STATED GOAL: Report the count of lines where the string "script" appears, and nothing else.

___ RECORDS SHOWN ___

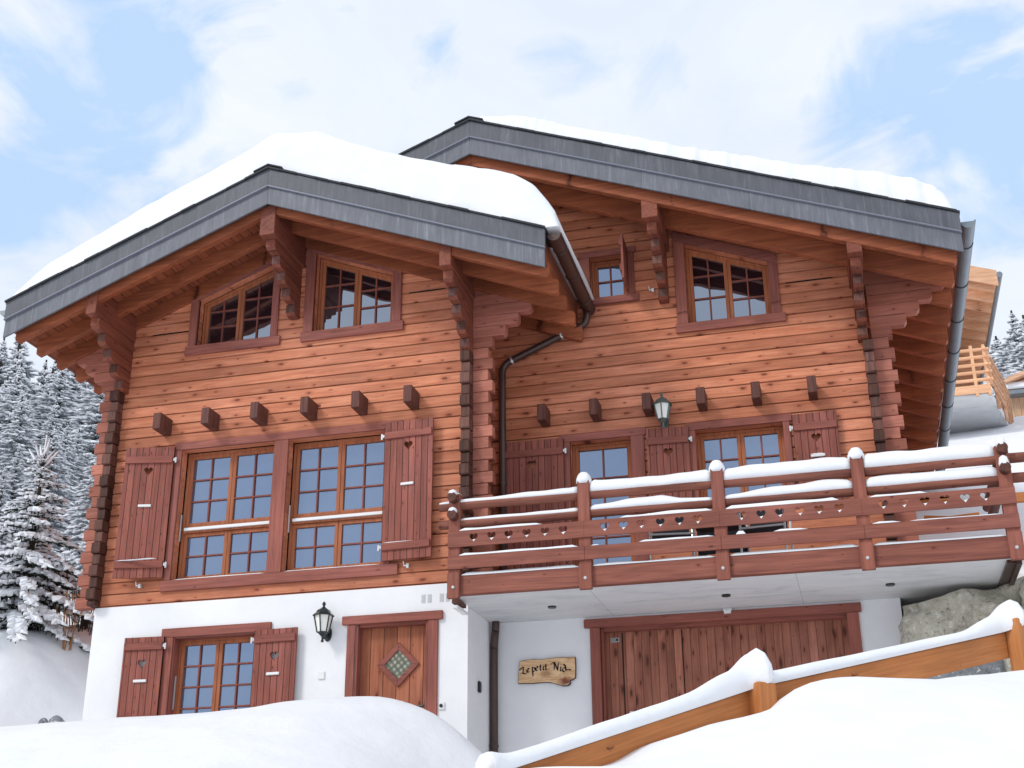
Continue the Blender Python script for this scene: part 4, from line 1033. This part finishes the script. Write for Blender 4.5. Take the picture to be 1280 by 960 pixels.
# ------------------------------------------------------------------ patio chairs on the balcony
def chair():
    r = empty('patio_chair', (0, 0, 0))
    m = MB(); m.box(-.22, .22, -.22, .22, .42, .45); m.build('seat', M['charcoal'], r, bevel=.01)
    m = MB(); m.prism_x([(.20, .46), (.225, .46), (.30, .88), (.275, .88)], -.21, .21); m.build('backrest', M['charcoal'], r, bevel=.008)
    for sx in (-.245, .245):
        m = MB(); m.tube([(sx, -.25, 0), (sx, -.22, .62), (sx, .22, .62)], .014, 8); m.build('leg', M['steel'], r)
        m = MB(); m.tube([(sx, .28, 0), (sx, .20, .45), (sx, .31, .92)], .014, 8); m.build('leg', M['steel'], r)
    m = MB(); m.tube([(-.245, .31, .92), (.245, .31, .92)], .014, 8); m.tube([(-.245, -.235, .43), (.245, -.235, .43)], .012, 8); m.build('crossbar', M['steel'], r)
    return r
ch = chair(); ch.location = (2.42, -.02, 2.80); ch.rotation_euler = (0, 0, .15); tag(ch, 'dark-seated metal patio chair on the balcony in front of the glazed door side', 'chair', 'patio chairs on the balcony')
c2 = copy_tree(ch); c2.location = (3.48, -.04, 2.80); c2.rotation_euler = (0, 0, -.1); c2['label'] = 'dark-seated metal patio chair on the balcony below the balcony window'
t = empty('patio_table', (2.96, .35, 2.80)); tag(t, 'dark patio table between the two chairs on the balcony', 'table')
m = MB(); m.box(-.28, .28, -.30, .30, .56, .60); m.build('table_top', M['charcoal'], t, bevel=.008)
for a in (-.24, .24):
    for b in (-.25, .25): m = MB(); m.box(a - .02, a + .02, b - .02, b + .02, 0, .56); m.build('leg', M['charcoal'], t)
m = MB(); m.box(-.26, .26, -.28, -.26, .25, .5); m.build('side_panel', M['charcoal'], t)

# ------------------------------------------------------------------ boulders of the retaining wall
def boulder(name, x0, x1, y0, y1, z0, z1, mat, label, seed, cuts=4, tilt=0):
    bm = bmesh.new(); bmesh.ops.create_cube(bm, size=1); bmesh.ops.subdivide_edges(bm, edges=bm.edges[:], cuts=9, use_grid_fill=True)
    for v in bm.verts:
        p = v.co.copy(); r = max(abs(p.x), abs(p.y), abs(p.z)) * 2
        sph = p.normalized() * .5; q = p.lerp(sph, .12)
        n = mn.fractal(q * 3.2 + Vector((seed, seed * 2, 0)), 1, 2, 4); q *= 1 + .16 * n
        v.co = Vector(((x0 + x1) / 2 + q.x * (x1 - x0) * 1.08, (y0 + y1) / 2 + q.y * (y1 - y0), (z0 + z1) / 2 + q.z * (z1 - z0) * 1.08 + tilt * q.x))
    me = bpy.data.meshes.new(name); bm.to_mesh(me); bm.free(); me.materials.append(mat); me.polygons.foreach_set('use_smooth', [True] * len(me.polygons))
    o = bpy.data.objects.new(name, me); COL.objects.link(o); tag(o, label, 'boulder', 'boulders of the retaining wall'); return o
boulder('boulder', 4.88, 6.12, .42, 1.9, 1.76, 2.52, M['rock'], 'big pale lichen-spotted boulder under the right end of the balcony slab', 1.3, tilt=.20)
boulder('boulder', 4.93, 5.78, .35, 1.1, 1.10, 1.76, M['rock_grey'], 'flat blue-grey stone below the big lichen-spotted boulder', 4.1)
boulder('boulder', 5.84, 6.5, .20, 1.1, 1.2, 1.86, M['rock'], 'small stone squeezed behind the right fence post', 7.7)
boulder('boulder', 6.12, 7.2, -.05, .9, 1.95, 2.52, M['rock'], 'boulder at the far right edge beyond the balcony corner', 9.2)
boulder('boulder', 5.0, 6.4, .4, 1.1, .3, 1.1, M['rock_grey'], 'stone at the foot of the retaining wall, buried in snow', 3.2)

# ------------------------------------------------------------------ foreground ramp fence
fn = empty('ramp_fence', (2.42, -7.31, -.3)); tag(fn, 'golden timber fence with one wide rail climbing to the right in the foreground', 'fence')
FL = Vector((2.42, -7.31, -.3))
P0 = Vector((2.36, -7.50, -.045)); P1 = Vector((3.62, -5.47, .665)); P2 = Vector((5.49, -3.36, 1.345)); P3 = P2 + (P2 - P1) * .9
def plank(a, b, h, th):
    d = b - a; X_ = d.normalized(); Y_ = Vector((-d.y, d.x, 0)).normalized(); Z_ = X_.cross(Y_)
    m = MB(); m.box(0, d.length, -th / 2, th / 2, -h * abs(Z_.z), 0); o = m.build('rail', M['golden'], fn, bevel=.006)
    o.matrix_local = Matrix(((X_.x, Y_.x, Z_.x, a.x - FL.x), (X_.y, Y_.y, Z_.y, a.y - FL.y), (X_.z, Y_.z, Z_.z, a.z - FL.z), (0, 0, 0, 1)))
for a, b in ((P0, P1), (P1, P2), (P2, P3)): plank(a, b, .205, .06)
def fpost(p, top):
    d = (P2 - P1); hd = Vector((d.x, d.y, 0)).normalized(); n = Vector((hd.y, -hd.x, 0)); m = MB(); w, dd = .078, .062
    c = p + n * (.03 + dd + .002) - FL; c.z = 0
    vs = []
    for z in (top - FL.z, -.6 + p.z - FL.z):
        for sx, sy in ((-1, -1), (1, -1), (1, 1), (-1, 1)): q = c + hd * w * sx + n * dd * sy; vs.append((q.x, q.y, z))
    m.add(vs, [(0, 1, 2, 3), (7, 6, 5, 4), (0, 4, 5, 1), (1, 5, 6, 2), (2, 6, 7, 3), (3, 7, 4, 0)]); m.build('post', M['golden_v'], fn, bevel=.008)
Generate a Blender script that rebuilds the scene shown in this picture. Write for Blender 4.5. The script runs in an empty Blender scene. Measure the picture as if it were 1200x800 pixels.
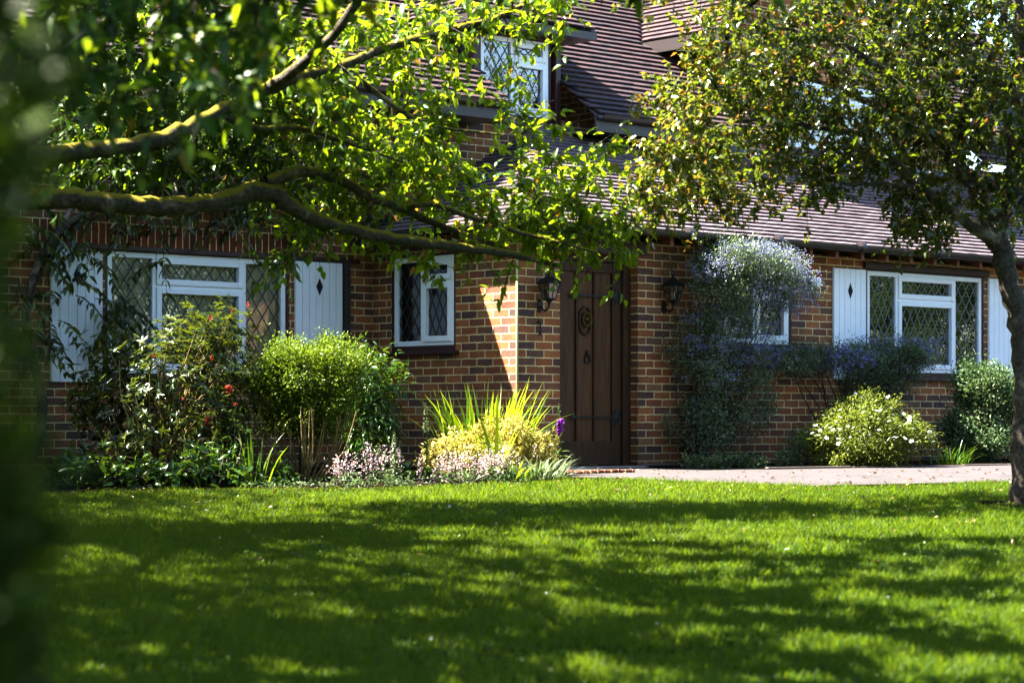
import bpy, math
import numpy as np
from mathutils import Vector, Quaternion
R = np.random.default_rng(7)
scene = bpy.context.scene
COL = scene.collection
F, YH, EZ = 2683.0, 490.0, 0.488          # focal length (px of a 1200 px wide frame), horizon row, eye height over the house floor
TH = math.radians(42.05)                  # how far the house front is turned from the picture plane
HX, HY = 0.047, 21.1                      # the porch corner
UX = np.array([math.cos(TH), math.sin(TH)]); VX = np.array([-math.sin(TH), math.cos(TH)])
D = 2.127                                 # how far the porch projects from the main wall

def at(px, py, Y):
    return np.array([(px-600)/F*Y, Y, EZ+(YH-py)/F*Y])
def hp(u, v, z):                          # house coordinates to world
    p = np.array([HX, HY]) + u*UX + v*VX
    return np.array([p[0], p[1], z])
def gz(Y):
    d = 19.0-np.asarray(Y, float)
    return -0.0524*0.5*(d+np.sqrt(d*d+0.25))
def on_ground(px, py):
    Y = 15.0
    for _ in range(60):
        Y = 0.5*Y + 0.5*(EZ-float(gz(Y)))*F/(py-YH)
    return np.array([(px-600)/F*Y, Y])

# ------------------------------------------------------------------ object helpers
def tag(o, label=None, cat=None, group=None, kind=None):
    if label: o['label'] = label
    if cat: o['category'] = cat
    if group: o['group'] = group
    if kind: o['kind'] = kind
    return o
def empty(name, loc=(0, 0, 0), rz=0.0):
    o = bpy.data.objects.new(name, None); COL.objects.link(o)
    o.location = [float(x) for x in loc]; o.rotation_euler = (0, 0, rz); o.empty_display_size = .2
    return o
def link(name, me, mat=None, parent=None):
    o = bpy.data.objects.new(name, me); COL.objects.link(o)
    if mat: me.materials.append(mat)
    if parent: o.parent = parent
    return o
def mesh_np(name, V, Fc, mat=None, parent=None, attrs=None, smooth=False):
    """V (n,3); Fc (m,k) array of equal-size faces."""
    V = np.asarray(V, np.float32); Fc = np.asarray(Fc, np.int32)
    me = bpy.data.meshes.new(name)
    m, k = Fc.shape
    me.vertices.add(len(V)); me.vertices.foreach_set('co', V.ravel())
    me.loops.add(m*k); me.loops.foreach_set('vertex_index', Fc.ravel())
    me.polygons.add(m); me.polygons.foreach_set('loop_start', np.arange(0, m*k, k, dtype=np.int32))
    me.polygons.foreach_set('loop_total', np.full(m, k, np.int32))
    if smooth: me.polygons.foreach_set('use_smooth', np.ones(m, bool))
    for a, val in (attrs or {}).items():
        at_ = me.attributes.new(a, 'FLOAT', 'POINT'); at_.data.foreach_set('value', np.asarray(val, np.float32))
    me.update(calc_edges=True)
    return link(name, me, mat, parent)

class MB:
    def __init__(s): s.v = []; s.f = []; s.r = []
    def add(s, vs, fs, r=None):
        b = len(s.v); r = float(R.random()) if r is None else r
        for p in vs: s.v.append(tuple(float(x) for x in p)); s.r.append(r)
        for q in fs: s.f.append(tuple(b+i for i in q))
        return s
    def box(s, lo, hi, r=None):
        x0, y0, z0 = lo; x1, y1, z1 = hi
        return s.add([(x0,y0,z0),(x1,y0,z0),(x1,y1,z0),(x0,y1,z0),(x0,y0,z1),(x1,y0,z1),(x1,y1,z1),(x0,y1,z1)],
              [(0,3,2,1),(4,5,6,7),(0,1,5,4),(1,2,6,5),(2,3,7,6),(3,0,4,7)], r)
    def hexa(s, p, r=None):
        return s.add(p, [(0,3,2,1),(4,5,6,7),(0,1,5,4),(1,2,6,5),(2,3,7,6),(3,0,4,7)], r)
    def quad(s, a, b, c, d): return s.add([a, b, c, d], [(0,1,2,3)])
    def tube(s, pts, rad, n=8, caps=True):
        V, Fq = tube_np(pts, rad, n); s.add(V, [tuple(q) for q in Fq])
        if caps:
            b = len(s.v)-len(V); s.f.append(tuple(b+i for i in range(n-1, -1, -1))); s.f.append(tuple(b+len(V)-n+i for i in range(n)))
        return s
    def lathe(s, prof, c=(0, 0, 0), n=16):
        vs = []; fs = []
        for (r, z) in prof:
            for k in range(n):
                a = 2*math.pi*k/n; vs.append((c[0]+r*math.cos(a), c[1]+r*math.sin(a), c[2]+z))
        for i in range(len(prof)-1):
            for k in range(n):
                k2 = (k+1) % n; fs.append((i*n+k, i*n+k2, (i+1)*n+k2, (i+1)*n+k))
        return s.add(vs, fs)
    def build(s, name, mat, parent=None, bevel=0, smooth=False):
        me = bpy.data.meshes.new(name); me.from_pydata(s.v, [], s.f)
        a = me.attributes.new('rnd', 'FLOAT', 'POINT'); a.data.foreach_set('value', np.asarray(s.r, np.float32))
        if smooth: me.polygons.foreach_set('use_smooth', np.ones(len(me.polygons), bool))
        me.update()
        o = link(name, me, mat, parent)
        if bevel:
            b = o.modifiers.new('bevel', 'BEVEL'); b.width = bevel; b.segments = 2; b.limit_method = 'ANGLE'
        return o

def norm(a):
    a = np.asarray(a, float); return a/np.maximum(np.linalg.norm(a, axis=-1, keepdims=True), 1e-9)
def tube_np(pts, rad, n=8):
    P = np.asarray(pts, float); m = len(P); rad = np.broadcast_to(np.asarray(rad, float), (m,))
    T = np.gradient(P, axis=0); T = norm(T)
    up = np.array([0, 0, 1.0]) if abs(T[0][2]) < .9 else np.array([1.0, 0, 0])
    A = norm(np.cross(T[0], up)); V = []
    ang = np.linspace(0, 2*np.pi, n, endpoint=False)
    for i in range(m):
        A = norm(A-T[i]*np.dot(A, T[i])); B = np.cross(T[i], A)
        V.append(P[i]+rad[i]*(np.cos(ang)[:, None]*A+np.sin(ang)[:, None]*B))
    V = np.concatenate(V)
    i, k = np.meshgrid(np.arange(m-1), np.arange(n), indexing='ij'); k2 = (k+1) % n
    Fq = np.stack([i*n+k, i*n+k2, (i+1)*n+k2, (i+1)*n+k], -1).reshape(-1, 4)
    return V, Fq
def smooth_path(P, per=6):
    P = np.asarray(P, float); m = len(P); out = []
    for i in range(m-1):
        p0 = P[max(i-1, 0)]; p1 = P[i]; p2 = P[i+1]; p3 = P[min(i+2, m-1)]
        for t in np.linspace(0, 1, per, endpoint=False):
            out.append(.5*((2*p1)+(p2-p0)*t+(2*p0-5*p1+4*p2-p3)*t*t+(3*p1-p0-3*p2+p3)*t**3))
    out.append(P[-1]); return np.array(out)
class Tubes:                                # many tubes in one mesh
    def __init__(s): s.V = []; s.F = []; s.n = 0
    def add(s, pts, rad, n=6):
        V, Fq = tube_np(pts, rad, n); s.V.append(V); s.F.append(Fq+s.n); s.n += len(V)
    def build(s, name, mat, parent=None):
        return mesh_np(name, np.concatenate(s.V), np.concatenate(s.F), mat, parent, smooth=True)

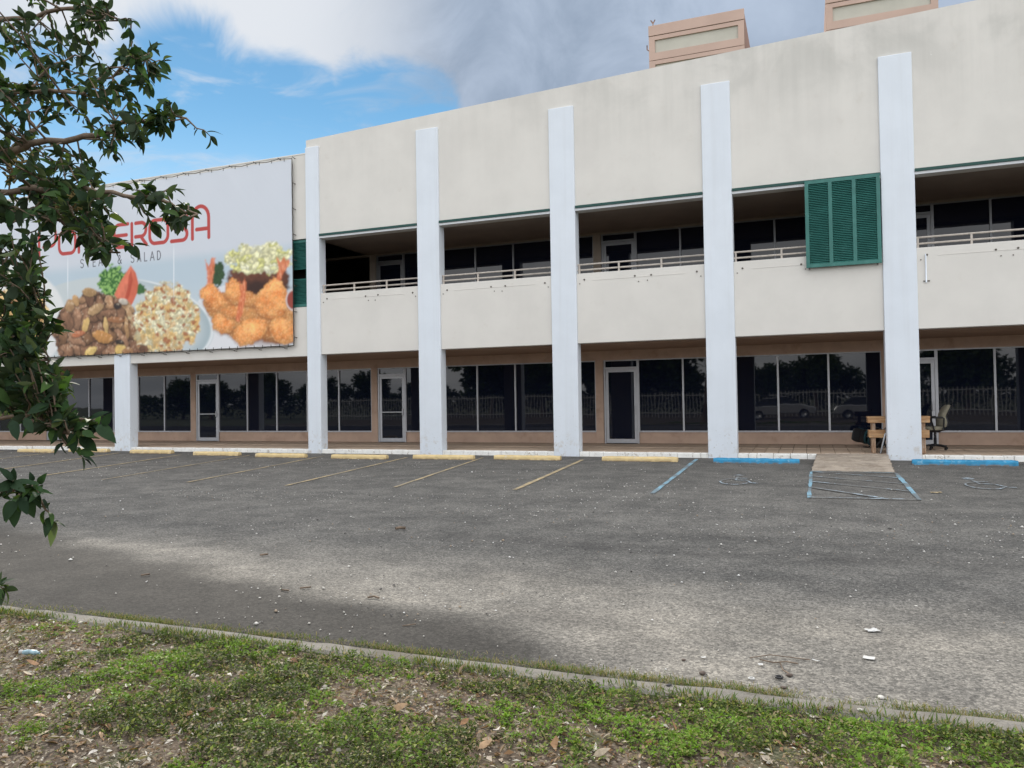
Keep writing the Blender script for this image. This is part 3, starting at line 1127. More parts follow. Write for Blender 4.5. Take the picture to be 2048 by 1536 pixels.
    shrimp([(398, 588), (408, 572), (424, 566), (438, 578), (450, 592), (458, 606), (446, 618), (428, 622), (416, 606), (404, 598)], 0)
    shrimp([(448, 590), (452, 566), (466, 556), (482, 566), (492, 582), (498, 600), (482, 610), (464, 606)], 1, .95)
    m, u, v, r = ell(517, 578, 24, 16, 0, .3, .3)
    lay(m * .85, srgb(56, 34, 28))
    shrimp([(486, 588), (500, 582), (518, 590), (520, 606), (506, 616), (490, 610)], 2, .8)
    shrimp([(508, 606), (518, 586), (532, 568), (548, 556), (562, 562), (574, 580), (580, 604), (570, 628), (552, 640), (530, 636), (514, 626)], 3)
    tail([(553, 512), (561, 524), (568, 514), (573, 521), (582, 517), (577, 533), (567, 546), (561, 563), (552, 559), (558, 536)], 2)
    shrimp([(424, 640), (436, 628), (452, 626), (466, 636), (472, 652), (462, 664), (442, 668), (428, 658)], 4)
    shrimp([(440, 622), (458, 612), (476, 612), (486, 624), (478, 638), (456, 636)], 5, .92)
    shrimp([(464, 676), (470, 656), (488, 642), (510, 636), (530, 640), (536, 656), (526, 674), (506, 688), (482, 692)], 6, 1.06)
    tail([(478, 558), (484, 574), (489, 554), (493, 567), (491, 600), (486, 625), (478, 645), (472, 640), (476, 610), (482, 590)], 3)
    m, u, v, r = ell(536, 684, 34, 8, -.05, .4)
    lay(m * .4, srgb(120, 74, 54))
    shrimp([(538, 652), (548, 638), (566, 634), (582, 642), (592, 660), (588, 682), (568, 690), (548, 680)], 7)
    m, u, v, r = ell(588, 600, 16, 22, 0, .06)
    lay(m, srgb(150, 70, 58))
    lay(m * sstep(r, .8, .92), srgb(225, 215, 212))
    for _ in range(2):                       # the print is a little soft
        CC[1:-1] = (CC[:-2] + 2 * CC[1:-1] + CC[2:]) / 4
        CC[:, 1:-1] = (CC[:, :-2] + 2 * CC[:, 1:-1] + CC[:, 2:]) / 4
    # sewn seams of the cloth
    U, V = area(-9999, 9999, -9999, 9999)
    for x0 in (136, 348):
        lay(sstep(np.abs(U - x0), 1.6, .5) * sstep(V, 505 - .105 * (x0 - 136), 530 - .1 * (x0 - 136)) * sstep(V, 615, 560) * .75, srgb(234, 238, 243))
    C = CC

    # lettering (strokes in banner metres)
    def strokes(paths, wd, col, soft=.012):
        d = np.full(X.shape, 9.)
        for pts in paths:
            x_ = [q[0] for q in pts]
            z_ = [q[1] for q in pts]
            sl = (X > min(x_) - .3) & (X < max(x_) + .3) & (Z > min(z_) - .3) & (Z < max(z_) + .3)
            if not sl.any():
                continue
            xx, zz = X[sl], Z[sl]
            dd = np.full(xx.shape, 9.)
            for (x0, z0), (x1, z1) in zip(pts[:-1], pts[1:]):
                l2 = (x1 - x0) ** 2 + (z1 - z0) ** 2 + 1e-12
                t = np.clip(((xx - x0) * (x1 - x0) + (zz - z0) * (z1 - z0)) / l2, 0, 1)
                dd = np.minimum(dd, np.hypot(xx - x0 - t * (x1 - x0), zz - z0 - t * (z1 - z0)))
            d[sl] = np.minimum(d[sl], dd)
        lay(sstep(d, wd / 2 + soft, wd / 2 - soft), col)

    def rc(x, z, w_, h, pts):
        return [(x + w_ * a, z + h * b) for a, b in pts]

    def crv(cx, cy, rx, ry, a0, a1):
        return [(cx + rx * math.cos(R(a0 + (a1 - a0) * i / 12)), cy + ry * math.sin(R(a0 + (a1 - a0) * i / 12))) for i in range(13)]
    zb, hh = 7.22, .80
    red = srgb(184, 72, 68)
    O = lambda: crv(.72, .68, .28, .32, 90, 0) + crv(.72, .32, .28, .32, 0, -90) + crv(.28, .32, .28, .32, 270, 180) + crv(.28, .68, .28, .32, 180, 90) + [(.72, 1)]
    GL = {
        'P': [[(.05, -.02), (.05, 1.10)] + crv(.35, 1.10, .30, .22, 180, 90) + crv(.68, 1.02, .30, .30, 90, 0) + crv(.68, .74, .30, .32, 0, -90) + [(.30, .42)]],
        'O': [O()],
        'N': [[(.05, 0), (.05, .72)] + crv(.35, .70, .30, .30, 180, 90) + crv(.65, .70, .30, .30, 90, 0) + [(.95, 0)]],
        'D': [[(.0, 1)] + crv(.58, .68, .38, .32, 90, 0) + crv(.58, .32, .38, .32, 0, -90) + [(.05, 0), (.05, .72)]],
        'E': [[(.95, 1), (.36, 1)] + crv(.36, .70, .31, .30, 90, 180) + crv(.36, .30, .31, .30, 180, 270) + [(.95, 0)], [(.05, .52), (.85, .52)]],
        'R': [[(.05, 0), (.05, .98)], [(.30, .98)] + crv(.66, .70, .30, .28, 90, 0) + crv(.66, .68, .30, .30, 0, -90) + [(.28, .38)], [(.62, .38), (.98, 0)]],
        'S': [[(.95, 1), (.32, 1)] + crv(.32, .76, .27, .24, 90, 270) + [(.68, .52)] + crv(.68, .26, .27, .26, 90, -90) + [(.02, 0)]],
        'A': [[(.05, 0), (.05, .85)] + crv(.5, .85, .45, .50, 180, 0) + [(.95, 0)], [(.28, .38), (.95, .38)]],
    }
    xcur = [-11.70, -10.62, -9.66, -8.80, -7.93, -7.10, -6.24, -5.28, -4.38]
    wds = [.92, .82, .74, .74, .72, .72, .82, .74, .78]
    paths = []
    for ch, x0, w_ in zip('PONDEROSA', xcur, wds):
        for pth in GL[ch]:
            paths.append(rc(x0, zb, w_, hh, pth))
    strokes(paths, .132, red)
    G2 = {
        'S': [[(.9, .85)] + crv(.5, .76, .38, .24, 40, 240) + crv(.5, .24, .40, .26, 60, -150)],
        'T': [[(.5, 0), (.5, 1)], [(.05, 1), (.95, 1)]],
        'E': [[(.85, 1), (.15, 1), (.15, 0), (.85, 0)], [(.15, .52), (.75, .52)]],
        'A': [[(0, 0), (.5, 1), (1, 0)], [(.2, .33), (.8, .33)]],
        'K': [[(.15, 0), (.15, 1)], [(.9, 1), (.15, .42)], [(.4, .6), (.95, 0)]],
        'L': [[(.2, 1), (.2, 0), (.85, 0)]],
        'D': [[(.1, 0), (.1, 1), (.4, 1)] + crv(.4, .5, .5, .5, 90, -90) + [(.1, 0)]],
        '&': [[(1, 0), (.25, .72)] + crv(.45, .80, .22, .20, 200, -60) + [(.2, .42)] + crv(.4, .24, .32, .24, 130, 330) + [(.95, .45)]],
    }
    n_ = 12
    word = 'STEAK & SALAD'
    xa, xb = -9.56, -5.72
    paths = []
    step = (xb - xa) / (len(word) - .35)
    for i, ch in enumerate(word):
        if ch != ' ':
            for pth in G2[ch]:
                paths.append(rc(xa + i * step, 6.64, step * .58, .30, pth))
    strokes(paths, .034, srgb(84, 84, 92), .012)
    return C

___

WRITTEN SOLUTION: 3